Traditional, or waterfall software development is probably more familiar to most. The basic belief is that complex software systems can be built in asequential, phase-wise manner where all of the requirements are gathered at the beginning, all of the design is completed next, and finally the master design is implemented into production quality software. Of course all of the UAT and customer experience testing is integrated as well. This approach is more akin to a production line where RGSs (Requirement Gathering Sessions) are held and system specifications are compiled. Then finished requirements specification document are turned over to “software designers” who plan the software system and specify the code, create wireframes etc. The design diagrams are then passed to the “developers” who implement the code from the design. Program managers build PERTs and GANTTs plus mitigation plans, to attempt to account for all of the roles, stakeholders, resources etc.

Iterative development is part of the “new school of development”. Most people know it by Agile or Lightweight Agile. The funny thing is, at its core it is really a return to the old days of software development.

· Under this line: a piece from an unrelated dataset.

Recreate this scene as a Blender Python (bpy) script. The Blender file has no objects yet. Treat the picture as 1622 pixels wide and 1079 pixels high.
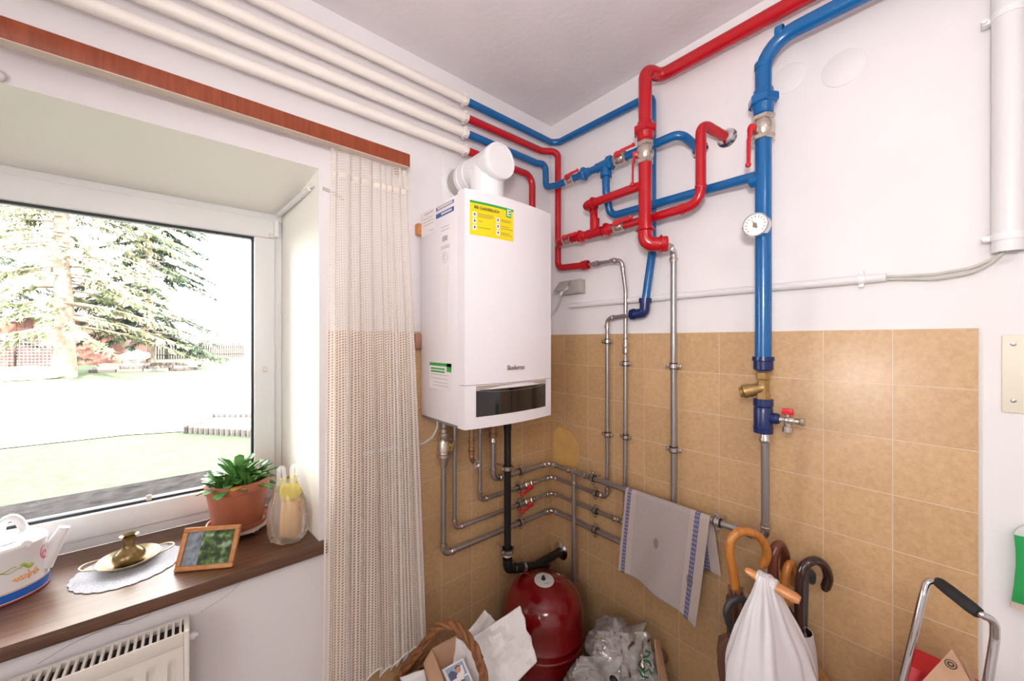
import bpy, bmesh, math, random
from mathutils import Vector, Matrix, noise
PI = math.pi
sc = bpy.context.scene
COL = sc.collection
random.seed(7)
V = Vector
# ------------------------------------------------------------------ camera frame (walls meet at x=0,y=0; z up)
CAM = V((-1.497, -1.432, 1.58))
ANG = math.radians(40.4)
FWD = V((math.sin(ANG), math.cos(ANG), 0)); RGT = V((math.cos(ANG), -math.sin(ANG), 0)); UP = V((0, 0, 1))
FPX = 600.0
def ray(px, py): return FWD + RGT*((px-811)/FPX) + UP*((539.5-py)/FPX)
def RW(px, py, off=0.0):            # a point of the wall on the right, off metres in front of it
    d = ray(px, py); return CAM + d*((-off-CAM.x)/d.x)
def WW(px, py, off=0.0):            # a point of the window wall
    d = ray(px, py); return CAM + d*((-off-CAM.y)/d.y)
def HZ(px, py, z):                  # a point at a height
    d = ray(px, py); return CAM + d*((z-CAM.z)/d.z)
def DP(px, py, t): return CAM + ray(px, py)*t

# ------------------------------------------------------------------ materials
def new_mat(name):
    m = bpy.data.materials.new(name); m.use_nodes = True
    nt = m.node_tree; b = nt.nodes['Principled BSDF']
    return m, nt, b
def mat(name, col, rough=0.5, metal=0.0, bump=0.0, bscale=200.0, var=0.0, vscale=30.0, coat=0.0, spec=None, alpha=None):
    m, nt, b = new_mat(name)
    b.inputs['Base Color'].default_value = (*col, 1)
    b.inputs['Roughness'].default_value = rough
    b.inputs['Metallic'].default_value = metal
    if coat: b.inputs['Coat Weight'].default_value = coat; b.inputs['Coat Roughness'].default_value = 0.08
    if spec is not None: b.inputs['Specular IOR Level'].default_value = spec
    if bump or var:
        tc = nt.nodes.new('ShaderNodeTexCoord')
        if var:
            n = nt.nodes.new('ShaderNodeTexNoise'); n.inputs['Scale'].default_value = vscale; n.inputs['Detail'].default_value = 5
            nt.links.new(tc.outputs['Object'], n.inputs['Vector'])
            r = nt.nodes.new('ShaderNodeValToRGB')
            r.color_ramp.elements[0].position = 0.3; r.color_ramp.elements[1].position = 0.7
            r.color_ramp.elements[0].color = (*[max(0, c*(1-var)) for c in col], 1)
            r.color_ramp.elements[1].color = (*[min(1, c*(1+var)) for c in col], 1)
            nt.links.new(n.outputs['Fac'], r.inputs['Fac']); nt.links.new(r.outputs['Color'], b.inputs['Base Color'])
        if bump:
            n2 = nt.nodes.new('ShaderNodeTexNoise'); n2.inputs['Scale'].default_value = bscale; n2.inputs['Detail'].default_value = 4
            nt.links.new(tc.outputs['Object'], n2.inputs['Vector'])
            bp = nt.nodes.new('ShaderNodeBump'); bp.inputs['Strength'].default_value = bump; bp.inputs['Distance'].default_value = 0.004
            nt.links.new(n2.outputs['Fac'], bp.inputs['Height']); nt.links.new(bp.outputs['Normal'], b.inputs['Normal'])
    return m
def wood(name, c1, c2, rough=0.4, axis='X', scale=6.0, stretch=14.0, coat=0.0):
    m, nt, b = new_mat(name)
    tc = nt.nodes.new('ShaderNodeTexCoord'); mp = nt.nodes.new('ShaderNodeMapping')
    s = [stretch]*3; s['XYZ'.index(axis)] = 1.0
    mp.inputs['Scale'].default_value = s
    n = nt.nodes.new('ShaderNodeTexNoise'); n.inputs['Scale'].default_value = scale; n.inputs['Detail'].default_value = 6; n.inputs['Distortion'].default_value = 0.6
    r = nt.nodes.new('ShaderNodeValToRGB'); r.color_ramp.elements[0].color = (*c1, 1); r.color_ramp.elements[1].color = (*c2, 1)
    r.color_ramp.elements[0].position = 0.35; r.color_ramp.elements[1].position = 0.65
    nt.links.new(tc.outputs['Object'], mp.inputs['Vector']); nt.links.new(mp.outputs['Vector'], n.inputs['Vector'])
    nt.links.new(n.outputs['Fac'], r.inputs['Fac']); nt.links.new(r.outputs['Color'], b.inputs['Base Color'])
    b.inputs['Roughness'].default_value = rough
    if coat: b.inputs['Coat Weight'].default_value = coat; b.inputs['Coat Roughness'].default_value = 0.15
    return m
def tile_mat(name, haxis, x0, pitch_w, z0, pitch_h):
    m, nt, b = new_mat(name)
    tc = nt.nodes.new('ShaderNodeTexCoord'); sp = nt.nodes.new('ShaderNodeSeparateXYZ'); cb = nt.nodes.new('ShaderNodeCombineXYZ')
    nt.links.new(tc.outputs['Object'], sp.inputs[0])
    def lin(src, off, sc_):
        a = nt.nodes.new('ShaderNodeMath'); a.operation = 'SUBTRACT'; a.inputs[1].default_value = off
        c = nt.nodes.new('ShaderNodeMath'); c.operation = 'MULTIPLY'; c.inputs[1].default_value = sc_
        nt.links.new(src, a.inputs[0]); nt.links.new(a.outputs[0], c.inputs[0]); return c.outputs[0]
    nt.links.new(lin(sp.outputs[haxis], x0, 1/pitch_w), cb.inputs[0])
    nt.links.new(lin(sp.outputs['Z'], z0, 1/pitch_h), cb.inputs[1])
    br = nt.nodes.new('ShaderNodeTexBrick'); br.offset = 0.0; br.squash = 1.0
    br.inputs['Scale'].default_value = 1.0; br.inputs['Brick Width'].default_value = 1.0; br.inputs['Row Height'].default_value = 1.0
    br.inputs['Mortar Size'].default_value = 0.010; br.inputs['Mortar Smooth'].default_value = 0.3; br.inputs['Bias'].default_value = 0.0
    nt.links.new(cb.outputs[0], br.inputs['Vector'])
    n = nt.nodes.new('ShaderNodeTexNoise'); n.inputs['Scale'].default_value = 75; n.inputs['Detail'].default_value = 6; n.inputs['Roughness'].default_value = 0.62
    nt.links.new(tc.outputs['Object'], n.inputs['Vector'])
    r = nt.nodes.new('ShaderNodeValToRGB'); r.color_ramp.elements[0].position = 0.32; r.color_ramp.elements[1].position = 0.68
    r.color_ramp.elements[0].color = (0.54, 0.335, 0.165, 1); r.color_ramp.elements[1].color = (0.65, 0.42, 0.22, 1)
    nt.links.new(n.outputs['Fac'], r.inputs['Fac'])
    mx = nt.nodes.new('ShaderNodeMix'); mx.data_type = 'RGBA'; mx.inputs[0].default_value = 0.2; mx.blend_type = 'MULTIPLY'
    nt.links.new(r.outputs['Color'], mx.inputs[6])
    br.inputs['Color1'].default_value = (1, 1, 1, 1); br.inputs['Color2'].default_value = (0.55, 0.55, 0.55, 1); br.inputs['Mortar'].default_value = (1, 1, 1, 1)
    nt.links.new(br.outputs['Color'], mx.inputs[7])
    m2 = nt.nodes.new('ShaderNodeMix'); m2.data_type = 'RGBA'; m2.inputs[7].default_value = (0.70, 0.55, 0.39, 1)
    nt.links.new(mx.outputs[2], m2.inputs[6]); nt.links.new(br.outputs['Fac'], m2.inputs[0])
    nt.links.new(m2.outputs[2], b.inputs['Base Color'])
    b.inputs['Roughness'].default_value = 0.33
    inv = nt.nodes.new('ShaderNodeMath'); inv.operation = 'SUBTRACT'; inv.inputs[0].default_value = 1.0
    nt.links.new(br.outputs['Fac'], inv.inputs[1])
    bp = nt.nodes.new('ShaderNodeBump'); bp.inputs['Strength'].default_value = 0.7; bp.inputs['Distance'].default_value = 0.002
    nt.links.new(inv.outputs[0], bp.inputs['Height'])
    n3 = nt.nodes.new('ShaderNodeTexNoise'); n3.inputs['Scale'].default_value = 12; nt.links.new(tc.outputs['Object'], n3.inputs['Vector'])
    bp2 = nt.nodes.new('ShaderNodeBump'); bp2.inputs['Strength'].default_value = 0.08; bp2.inputs['Distance'].default_value = 0.01
    nt.links.new(n3.outputs['Fac'], bp2.inputs['Height']); nt.links.new(bp.outputs['Normal'], bp2.inputs['Normal'])
    nt.links.new(bp2.outputs['Normal'], b.inputs['Normal'])
    return m
def film(name, col, opacity, rough=0.2, trans=0.5, wr=0.7):
    """thin plastic sheet: partly see-through, partly translucent, with a gloss"""
    m, nt, b = new_mat(name)
    nt.nodes.remove(b); out = nt.nodes['Material Output']
    t = nt.nodes.new('ShaderNodeBsdfTransparent'); d = nt.nodes.new('ShaderNodeBsdfDiffuse'); d.inputs[0].default_value = (*col, 1)
    tl = nt.nodes.new('ShaderNodeBsdfTranslucent'); tl.inputs[0].default_value = (*col, 1)
    a = nt.nodes.new('ShaderNodeMixShader'); a.inputs[0].default_value = trans
    nt.links.new(d.outputs[0], a.inputs[1]); nt.links.new(tl.outputs[0], a.inputs[2])
    g = nt.nodes.new('ShaderNodeBsdfGlossy'); g.inputs['Roughness'].default_value = rough; g.inputs[0].default_value = (1, 1, 1, 1)
    c = nt.nodes.new('ShaderNodeMixShader'); c.inputs[0].default_value = opacity
    nt.links.new(t.outputs[0], c.inputs[1]); nt.links.new(a.outputs[0], c.inputs[2])
    fr = nt.nodes.new('ShaderNodeFresnel'); fr.inputs[0].default_value = 1.45
    e = nt.nodes.new('ShaderNodeMixShader'); nt.links.new(fr.outputs[0], e.inputs[0])
    tc = nt.nodes.new('ShaderNodeTexCoord'); nz = nt.nodes.new('ShaderNodeTexNoise'); nz.inputs['Scale'].default_value = 28; nz.inputs['Detail'].default_value = 3; nz.inputs['Distortion'].default_value = 1.2
    nt.links.new(tc.outputs['Object'], nz.inputs['Vector']); bp = nt.nodes.new('ShaderNodeBump'); bp.inputs['Strength'].default_value = wr; bp.inputs['Distance'].default_value = 0.012
    nt.links.new(nz.outputs['Fac'], bp.inputs['Height']); nt.links.new(bp.outputs['Normal'], g.inputs['Normal']); nt.links.new(bp.outputs['Normal'], fr.inputs['Normal'])
    nt.links.new(c.outputs[0], e.inputs[1]); nt.links.new(g.outputs[0], e.inputs[2]); nt.links.new(e.outputs[0], out.inputs[0])
    return m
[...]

Agile methods call for software design to be both iterative and incremental. The IID process allows for continuous revisiting of requirements and change is not as impactful or costly as it is in Waterfall. The Agile Manifesto set the ground rules are follows:

“We are uncovering better ways of developing software by doing it and helping others do it. Through this work we have come to value:

Individuals and interactions over processes and tools
Working software over comprehensive documentation
Customer collaboration over contract negotiation
Responding to change over following a plan

That is, while there is value in the items on the right, we value the items on the left more”.

So which is better? If you have followed some of my previous posts, you know that I have worked on a broad platform of product/services and offers. I have brought new products to market, launched existing products into new service areas and managed multiple product enhancements. There has been one truism in all of this: change. It’s inevitable. Whether the market conditions change, or the segmentation analysis, the requirements, the budget etc. change will happen. How a company manages change is a big driver for speed to market and success.

In my opinion, Agile provides more flexibility in addressing change and managing shifting priorities. By being able to review code with business owners and bashing it against requirements after a sprint, change is usually smaller and easier to swallow. Plus it’s cheaper in many ways. If using waterfall methods, you usually need to wait until UAT or another code delivery point to review prototypes with business owners then implement change. At that point all of the requirements may have changed and the product is not what was intended. You have now dumped money into “throw away” code or have created more work.

I think you can also take the best of both and implement some combination of traditional software development process and project management techniques and combine them with iterative phased development. This is not a true development hybrid, but a management hybrid. You can use Agile methods to feed a master plan or use even use your burndown chart milestones to represent project milestones. No matter which one you favor, your decision on implementation must focus on controlling the big 4 (cost, schedule, scope & quality). Not an easy task, but that’s what makes it fun.